Growing in New Ways with Controlled Environment Agriculture

Growing in New Ways with Controlled Environment Agriculture

Farming practices are in constant development to find the best ways to feed everyone on the planet. While many innovations are found solely at large-scale farms, new methods of farming have emerged and expanded to bring farming into cities and other non-rural areas.

The idea of controlled environment agriculture, or CEA is not new, but it has been growing in popularity. Greenhouses are the prime example of CEA and have been used for centuries on farms and more recently in urban gardens. CEA builds off the concept of greenhouse farming, whereby temperature, moisture, lighting, and overall climate are controlled in a particular area to promote optimal plant growth. Vertical farming is another example of CEA and is popular in urban areas due to the small amount of horizontal space it requires. Farming practices like hydroponics, aeroponics and aquaponics are all considered CEA. In each of these CEA practices the climate is closely monitored and controlled, often in a small space, to give plants the resources they need to grow.

New Tech for Urban Farmers

The popularity of CEA is partially attributed to the potential environmental benefits it can have, which has led to greater economic investment and improved technology to expand this type of farming practice. These innovations draw from greenhouse technology relating to temperature and moisture control, but they may also involve redesigning classic greenhouse structure, such as in the example of vertical farming. In many cases, building materials are carefully selected to make the structure more energy-efficient; this can include choosing glass or plastic in a greenhouse that can block ultraviolet (UV) rays and allow for lighting control from within the building. Some structures may also include sensors that can be installed and programmed to signal if and when conditions are not optimal for the plants inside. Additionally, solar panels are often used in arid environments to power CEA structures, thus furthering the environmental benefits.

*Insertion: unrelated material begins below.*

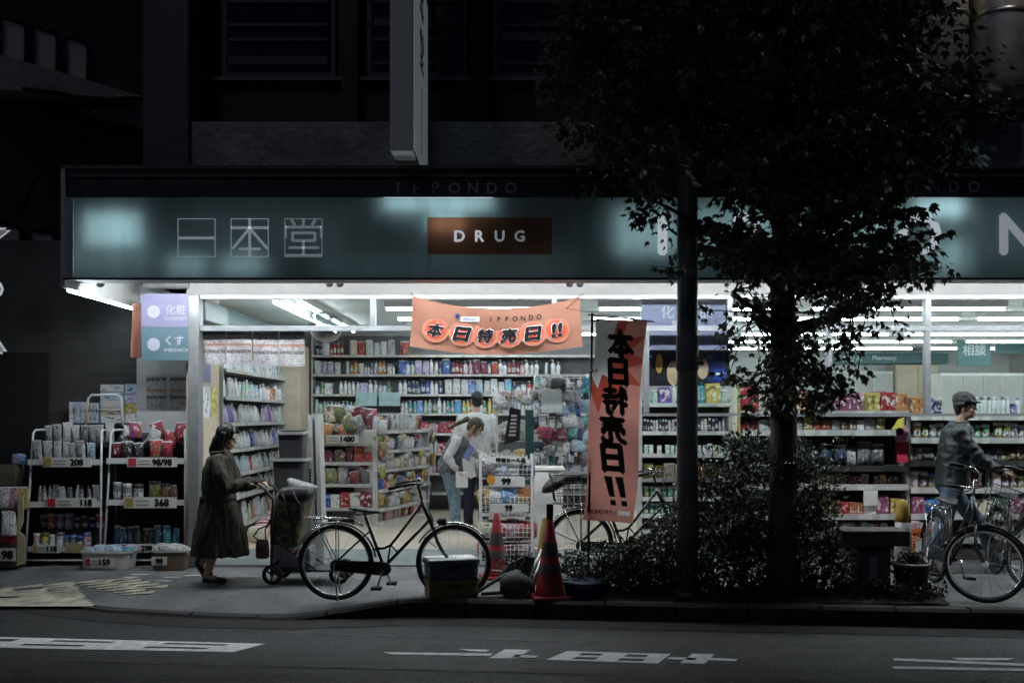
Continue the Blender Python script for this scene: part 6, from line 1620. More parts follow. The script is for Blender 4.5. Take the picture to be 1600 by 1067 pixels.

For CEA structures that use techniques like hydroponics, soil may be completely omitted from the operation. In its place, plants rest in a water-based nutrient-rich solution that contains everything the plants need to grow. Though it may seem like this type of solution would require a high amount of water, recycled water or captured rainwater can be used to reduce water usage. This is often the case in aquaponics, a system that grows plants using water from aquariums that raise aquatic animals. Vertical farming, hydroponics and aquaponics all also have a decreased need for pesticides, thus further reducing resource use. This can happen when the conditions within the CEA structure are optimal for plant growth and the environment outside the CEA cannot interact with the inside environment.

Any Food Can be Grown with CEA

Vertical farming began as a more efficient way to grow leafy greens, but greenhouses have been used for a wide variety of fruits, vegetables and flowers for centuries. Leafy greens have been an attractive crop for CEA because of their generally high-water needs and a lower need for traditional farming environments. When grown in their traditional warm, dry outdoor climates, leafy greens production can readily deplete water. However with CEA, recycled water from aquaponics, or captured rainwater can be used, and significantly decreases water usage. While greens may have kickstarted the revolution, any crop can be grown using CEA techniques, if the environment is optimal for the targeted plant. Some of these growing methods may even have positive impacts on the nutrient quality of certain crops. However, scalability remains a looming factor for growing all fruits and vegetables in these settings.

Making CEA Accessible and Sustainable

Many consumers consider environmental sustainability a high priority when making food choices. A large advantage of CEA practices is the positive environmental impact due to the increased reliance on local and regional food systems, and a decreased need for cross-country transportation for fresh produce. In addition, CEA uses fewer resources; resources like water, soil, pesticides, and overall land usage. Despite these environmental advantages, vertical farming and other CEA methods have been criticized for their high up-front costs and additional expenses for maintenance. However, with the growing interest in environmentally friendly agriculture, some structures may be built for the purpose of community agriculture, where local community members can contribute to the growth of the crops without the extra expenses. Urban agriculture in general has shown to be beneficial to reducing food insecurity and improving access to nutritious foods. A huge advantage of CEA is that community members can grow food year-round in urban settings, thus making fresh fruits, vegetables and legumes ready and accessible anytime of the year.

Overall, CEA can have a powerful impact on local communities and the environment. Using new and innovative technology, CEA gives more people the ability to grow almost any fruit or vegetable in a small space, with fewer resources. This has great potential to positively impact both human and planetary health.